* [Task directions]: Transcribe each line of the material as it is, and drop any picture.

* [Recorded information]:
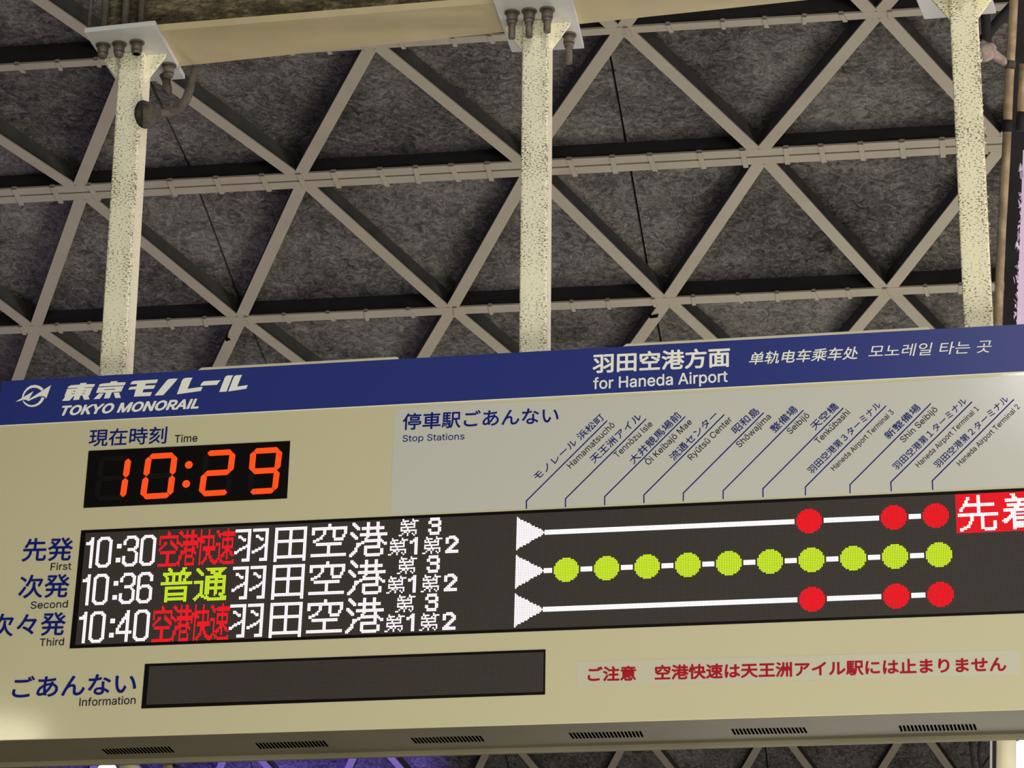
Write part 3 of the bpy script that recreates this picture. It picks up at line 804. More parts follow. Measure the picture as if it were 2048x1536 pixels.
def post(x_px, mat, plate_c, bolts, label, rear_bolt=None, seed=1):
    """x_px: left edge, front right edge at the top of the photo's post; built upright from the sign to the plate"""
    rg = random.Random(seed)
    xc = sum(loc(pp(*p))[0] for p in x_px) / len(x_px)
    hw = 0.0355
    base = PP0 + S_U * xc + AWAY * 0.0
    base.z = S_O.z + S_V.z * uv(1024, 705.8).y - 0.012
    root = empty('hanging_post', base, P_MAT)
    tag(root, label, 'post', 'square posts carrying the station sign')
    hgt = Z_PLATE - base.z
    bm = bmesh.new()
    box(bm, -hw, hw, 0, 0.07, 0, hgt)
    bevel(obj('column', bm, mat, root), 0.006, 3)
    # end plate, in the post's own axes
    q = [on_plate(*p) for p in plate_c]
    q = [((p - base).dot(S_U), (p - base).dot(AWAY)) for p in q]
    bm = bmesh.new()
    hexa(bm, [(x, y, hgt) for x, y in q] + [(x, y, hgt + 0.014) for x, y in q])
    bevel(obj('end_plate', bm, M['plate'], root, 'pale grey end plate bolted under the beam'), 0.0015, 2)
    for s in (-1, 1):
        bm = bmesh.new()
        xs = s * (hw - 0.001)
        tri = [(xs, hgt), (s * (hw + 0.052), hgt), (s * (hw + 0.052), hgt - 0.008), (xs, hgt - 0.082)]
        v0 = [bm.verts.new((x, 0.028, z)) for x, z in tri]
        v1 = [bm.verts.new((x, 0.037, z)) for x, z in tri]
        bm.faces.new(v0)
        bm.faces.new(v1[::-1])
        for a in range(4):
            bm.faces.new([v0[a], v0[(a + 1) % 4], v1[(a + 1) % 4], v1[a]])
        bmesh.ops.recalc_face_normals(bm, faces=bm.faces[:])
        bevel(obj('gusset', bm, mat, root), 0.001, 1)
    for bx, by, ln in bolts:
        bm = bmesh.new()
        tube(bm, [(bx, by, hgt + 0.010), (bx, by, hgt - ln)], 0.0095, 12)
        b = obj('bolt', bm, M['bolt'], root)
        bm = bmesh.new()
        tube(bm, [(bx, by, hgt), (bx, by, hgt - 0.004)], 0.0205, 18)
        tube(bm, [(bx, by, hgt - 0.004), (bx, by, hgt - 0.026)], 0.0165, 6)
        tube(bm, [(bx, by, hgt - 0.026), (bx, by, hgt - 0.036)], [0.015, 0.0135], 6)
        obj('nut', bm, M['bolt'], b)
    # flakes of lifting paint along the right-hand edge
    bm = bmesh.new()
    for _ in range(46):
        z = rg.uniform(0.1, hgt - 0.12)
        x = hw + rg.uniform(-0.002, 0.001)
        y = rg.uniform(0.0, 0.02)
        s_ = rg.uniform(0.003, 0.007)
        v = [bm.verts.new((x + rg.uniform(-0.4, 1) * s_, y + rg.uniform(-1, 0.4) * s_ * 0.6, z + rg.uniform(-1, 1) * s_)) for _ in range(4)]
        for f in ((0, 1, 2), (0, 2, 3), (0, 3, 1), (1, 3, 2)):
            bm.faces.new([v[i] for i in f])
    tag(obj('paint_flakes', bm, M['flake'], root), kind='stuff')
    return root, base, hgt


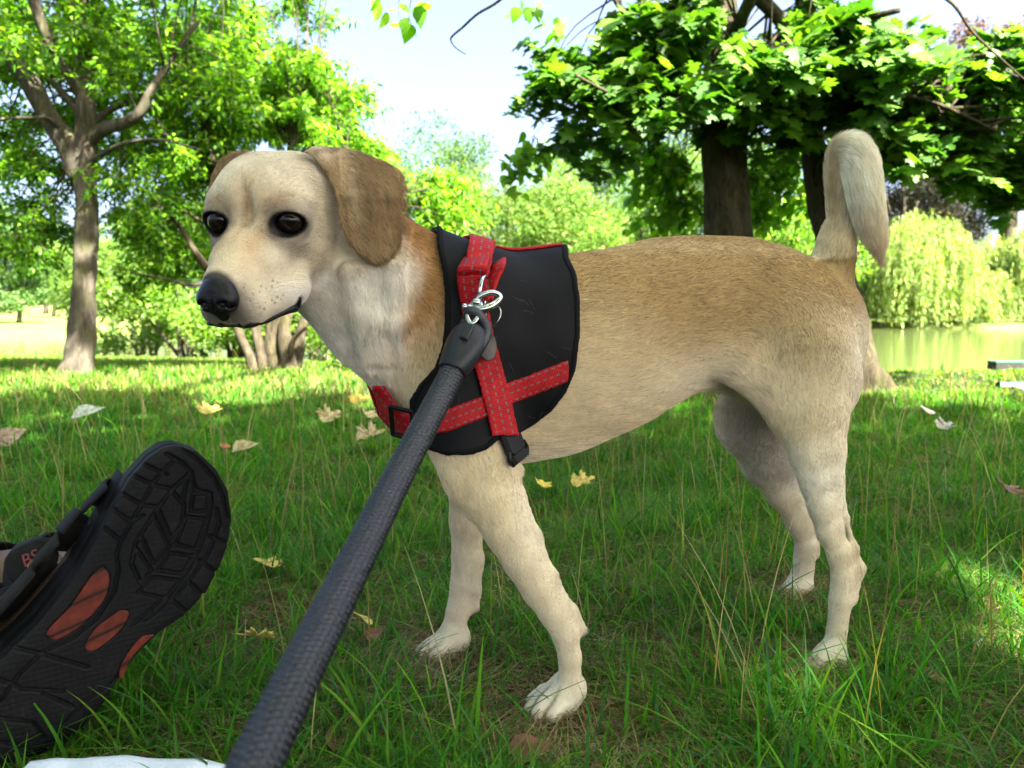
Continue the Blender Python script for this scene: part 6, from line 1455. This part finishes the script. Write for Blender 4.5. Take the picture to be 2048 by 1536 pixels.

* [Finished exercise]:
Write part 3 of the bpy script that recreates this picture. It picks up at line 804. More parts follow. Measure the picture as if it were 2048x1536 pixels.
def post(x_px, mat, plate_c, bolts, label, rear_bolt=None, seed=1):
    """x_px: left edge, front right edge at the top of the photo's post; built upright from the sign to the plate"""
    rg = random.Random(seed)
    xc = sum(loc(pp(*p))[0] for p in x_px) / len(x_px)
    hw = 0.0355
    base = PP0 + S_U * xc + AWAY * 0.0
    base.z = S_O.z + S_V.z * uv(1024, 705.8).y - 0.012
    root = empty('hanging_post', base, P_MAT)
    tag(root, label, 'post', 'square posts carrying the station sign')
    hgt = Z_PLATE - base.z
    bm = bmesh.new()
    box(bm, -hw, hw, 0, 0.07, 0, hgt)
    bevel(obj('column', bm, mat, root), 0.006, 3)
    # end plate, in the post's own axes
    q = [on_plate(*p) for p in plate_c]
    q = [((p - base).dot(S_U), (p - base).dot(AWAY)) for p in q]
    bm = bmesh.new()
    hexa(bm, [(x, y, hgt) for x, y in q] + [(x, y, hgt + 0.014) for x, y in q])
    bevel(obj('end_plate', bm, M['plate'], root, 'pale grey end plate bolted under the beam'), 0.0015, 2)
    for s in (-1, 1):
        bm = bmesh.new()
        xs = s * (hw - 0.001)
        tri = [(xs, hgt), (s * (hw + 0.052), hgt), (s * (hw + 0.052), hgt - 0.008), (xs, hgt - 0.082)]
        v0 = [bm.verts.new((x, 0.028, z)) for x, z in tri]
        v1 = [bm.verts.new((x, 0.037, z)) for x, z in tri]
        bm.faces.new(v0)
        bm.faces.new(v1[::-1])
        for a in range(4):
            bm.faces.new([v0[a], v0[(a + 1) % 4], v1[(a + 1) % 4], v1[a]])
        bmesh.ops.recalc_face_normals(bm, faces=bm.faces[:])
        bevel(obj('gusset', bm, mat, root), 0.001, 1)
    for bx, by, ln in bolts:
        bm = bmesh.new()
        tube(bm, [(bx, by, hgt + 0.010), (bx, by, hgt - ln)], 0.0095, 12)
        b = obj('bolt', bm, M['bolt'], root)
        bm = bmesh.new()
        tube(bm, [(bx, by, hgt), (bx, by, hgt - 0.004)], 0.0205, 18)
        tube(bm, [(bx, by, hgt - 0.004), (bx, by, hgt - 0.026)], 0.0165, 6)
        tube(bm, [(bx, by, hgt - 0.026), (bx, by, hgt - 0.036)], [0.015, 0.0135], 6)
        obj('nut', bm, M['bolt'], b)
    # flakes of lifting paint along the right-hand edge
    bm = bmesh.new()
    for _ in range(46):
        z = rg.uniform(0.1, hgt - 0.12)
        x = hw + rg.uniform(-0.002, 0.001)
        y = rg.uniform(0.0, 0.02)
        s_ = rg.uniform(0.003, 0.007)
        v = [bm.verts.new((x + rg.uniform(-0.4, 1) * s_, y + rg.uniform(-1, 0.4) * s_ * 0.6, z + rg.uniform(-1, 1) * s_)) for _ in range(4)]
        for f in ((0, 1, 2), (0, 2, 3), (0, 3, 1), (1, 3, 2)):
            bm.faces.new([v[i] for i in f])
    tag(obj('paint_flakes', bm, M['flake'], root), kind='stuff')
    return root, base, hgt


Continue the Blender Python script for this scene: part 6, from line 1455. This part finishes the script. Write for Blender 4.5. Take the picture to be 2048 by 1536 pixels.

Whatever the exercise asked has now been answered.